Vox: Bill Clinton should have resigned!

NewImageThis is from Vox. The über-liberal Vox! 

Many years ago, when I was a high school student making my first visit to Washington for a two-week summer camp for weird politics dorks, the dominant news story was then-President Bill Clinton’s August 17, 1998, admission that despite earlier denials, he “did have a relationship with Miss Lewinsky that was not appropriate.”

“In fact,” Clinton conceded, “it was wrong,” and it “constituted a critical lapse in judgment and a personal failure on my part for which I am solely and completely responsible.”

In the days before the admission, there was considerable conviction in the chattering classes that the allegations, if true, would end up leading to Clinton’s resignation. That proved to be incorrect. Clinton was not shamed into resigning, and senior leaders of the Democratic Party did not pressure him into resigning.

At the time I, like most Americans, was glad to see Clinton prevail and regarded the whole sordid matter as primarily the fault of congressional Republicans’ excessive scandal-mongering. Now, looking back after the election of Donald Trump, the revelations of massive sexual harassment scandals at Fox News, the stories about Harvey Weinstein and others in the entertainment industry, and the stories about Roy Moore’s pursuit of sexual relationships with teenagers, I think we got it wrong.

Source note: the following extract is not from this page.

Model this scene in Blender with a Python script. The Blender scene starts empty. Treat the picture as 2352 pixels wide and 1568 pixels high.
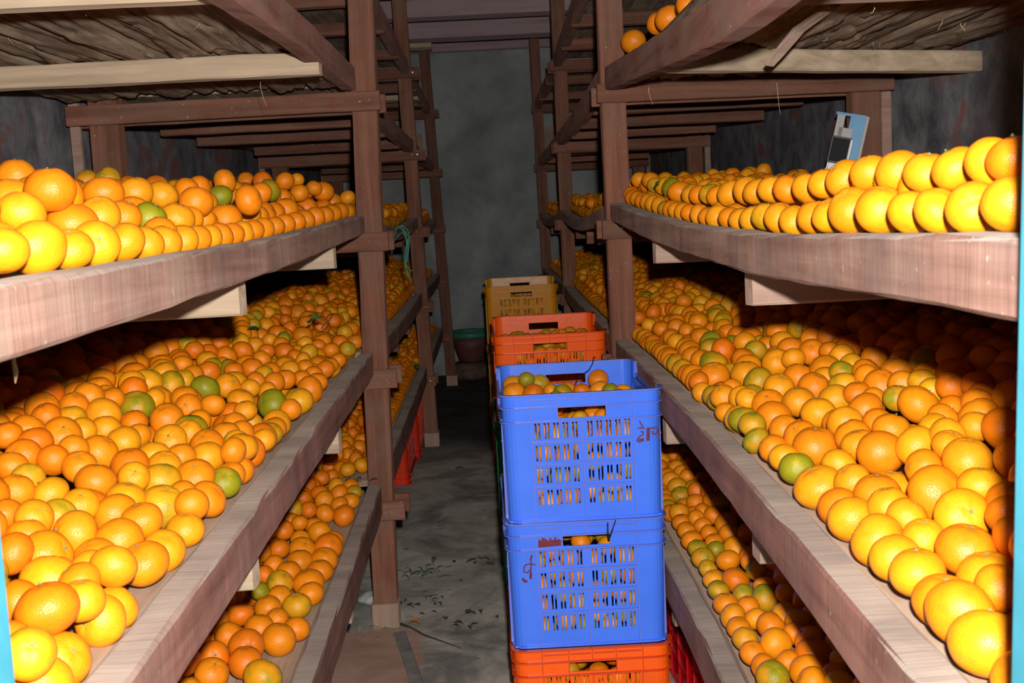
import bpy, bmesh, math, random, time
import numpy as np
from mathutils import Vector, Matrix, Euler, noise
random.seed(7); rng=np.random.default_rng(7)
T0=time.time()
SC=bpy.context.scene
COL=SC.collection
PI=math.pi
# ------------------------------------------------------------------ camera
H=1.235
cam=bpy.data.cameras.new('camera'); camo=bpy.data.objects.new('camera',cam); COL.objects.link(camo)
RX=Vector((0.99854016,-0.02026119,-0.05007031)); DN=Vector((-0.05192409,-0.10468283,-0.99314923)); FW=Vector((0.01488089,0.99429925,-0.10558205))
M=Matrix((RX,-DN,-FW)).transposed().to_4x4(); M.translation=Vector((0,0,H)); camo.matrix_world=M
cam.sensor_width=36.0; cam.lens=2650/2352*36; cam.clip_start=.02; cam.clip_end=60
cam.dof.use_dof=True; cam.dof.focus_distance=2.6; cam.dof.aperture_fstop=18.0
SC.camera=camo
# ------------------------------------------------------------------ world, lamp, exposure
W=bpy.data.worlds.new('world'); SC.world=W; W.use_nodes=True
W.node_tree.nodes['Background'].inputs[0].default_value=(.25,.32,.6,1); W.node_tree.nodes['Background'].inputs[1].default_value=.006
fl=bpy.data.lights.new('camera_flash','POINT'); fl.energy=1.0; fl.shadow_soft_size=.016; fl.color=(1.0,.965,.92)
fl.use_nodes=True; nt=fl.node_tree; em=nt.nodes['Emission']; lf=nt.nodes.new('ShaderNodeLightFalloff')
lf.inputs['Strength'].default_value=36.0; lq=nt.nodes.new('ShaderNodeLightFalloff'); lq.inputs['Strength'].default_value=165.0
ad=nt.nodes.new('ShaderNodeMath'); ad.operation='ADD'; nt.links.new(lf.outputs['Linear'],ad.inputs[0]); nt.links.new(lq.outputs['Quadratic'],ad.inputs[1]); nt.links.new(ad.outputs[0],em.inputs['Strength'])
flo=bpy.data.objects.new('camera_flash',fl); COL.objects.link(flo); flo.location=(.038,.015,H+.090)
SC.view_settings.view_transform='Standard'; SC.view_settings.look='None'; SC.view_settings.gamma=1; SC.view_settings.use_curve_mapping=False
SC.view_settings.exposure=0.0
# ------------------------------------------------------------------ materials
def mat(name): 
    m=bpy.data.materials.new(name); m.use_nodes=True; return m,m.node_tree,m.node_tree.nodes['Principled BSDF']
def N(nt,t,**k):
    n=nt.nodes.new(t)
    for a,b in k.items():
        if a.startswith('_'): setattr(n,a[1:],b)
        else: n.inputs[a.replace('__',' ')].default_value=b
    return n
def ramp(nt,src,stops):
    r=nt.nodes.new('ShaderNodeValToRGB'); nt.links.new(src,r.inputs[0])
    while len(r.color_ramp.elements)<len(stops): r.color_ramp.elements.new(.5)
    for e,(p,c) in zip(r.color_ramp.elements,stops): e.position=p; e.color=(*c,1) if len(c)==3 else c
    return r
def mix(nt,fac,a,b,mode='MIX'):
    n=nt.nodes.new('ShaderNodeMix'); n.data_type='RGBA'; n.blend_type=mode
    for s,v in ((0,fac),(6,a),(7,b)):
        if hasattr(v,'links'): nt.links.new(v,n.inputs[s])
        else: n.inputs[s].default_value=v if s==0 else ((*v,1) if len(v)==3 else v)
    return n.outputs[2]
def math_(nt,op,a,b=None,clamp=False):
    n=nt.nodes.new('ShaderNodeMath'); n.operation=op; n.use_clamp=clamp
    for i,v in enumerate((a,b)):
        if v is None: continue
        if hasattr(v,'links'): nt.links.new(v,n.inputs[i])
        else: n.inputs[i].default_value=v
    return n.outputs[0]
def coords(nt,scale,rand=True):
    tc=nt.nodes.new('ShaderNodeTexCoord'); mp=nt.nodes.new('ShaderNodeMapping'); mp.inputs['Scale'].default_value=scale
    nt.links.new(tc.outputs['Object'],mp.inputs['Vector'])
    if rand:
        oi=nt.nodes.new('ShaderNodeObjectInfo'); m=math_(nt,'MULTIPLY',oi.outputs['Random'],37.0)
        cb=nt.nodes.new('ShaderNodeCombineXYZ'); 
        for i in range(3): nt.links.new(m,cb.inputs[i])
        nt.links.new(cb.outputs[0],mp.inputs['Location'])
    return mp.outputs['Vector']
def noise_(nt,vec,scale,detail=4,rough=.6,dist=0):
    n=N(nt,'ShaderNodeTexNoise',Scale=scale,Detail=detail,Roughness=rough,Distortion=dist); nt.links.new(vec,n.inputs['Vector']); return n.outputs['Fac']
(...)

We argued about perjury and adultery and the meaning of the word “is.” Republicans prosecuted a bad case against a president they’d been investigating for years.

What we should have talked about was men abusing their social and economic power over younger and less powerful women.

The United States, and perhaps the broader English-speaking world, is currently undergoing a much-needed accountability moment in which each wave of stories emboldens more people to come forward and more institutions to rethink their practices. Looking back, the 1998 revelation that the president of the United States carried on an affair with an intern could have been that moment.

It was far from the most egregious case of workplace sexual misconduct in American history. But it was unusually high-profile, the facts were not in dispute, the perpetrator had a lot of nominal feminist ideological commitments, and political leaders who shared those commitments had the power to force him from office. Had he resigned in shame, we all might have made a collective cultural and political decision that a person caught leveraging power over women in inappropriate ways ought to be fired. Instead, we lost nearly two decades.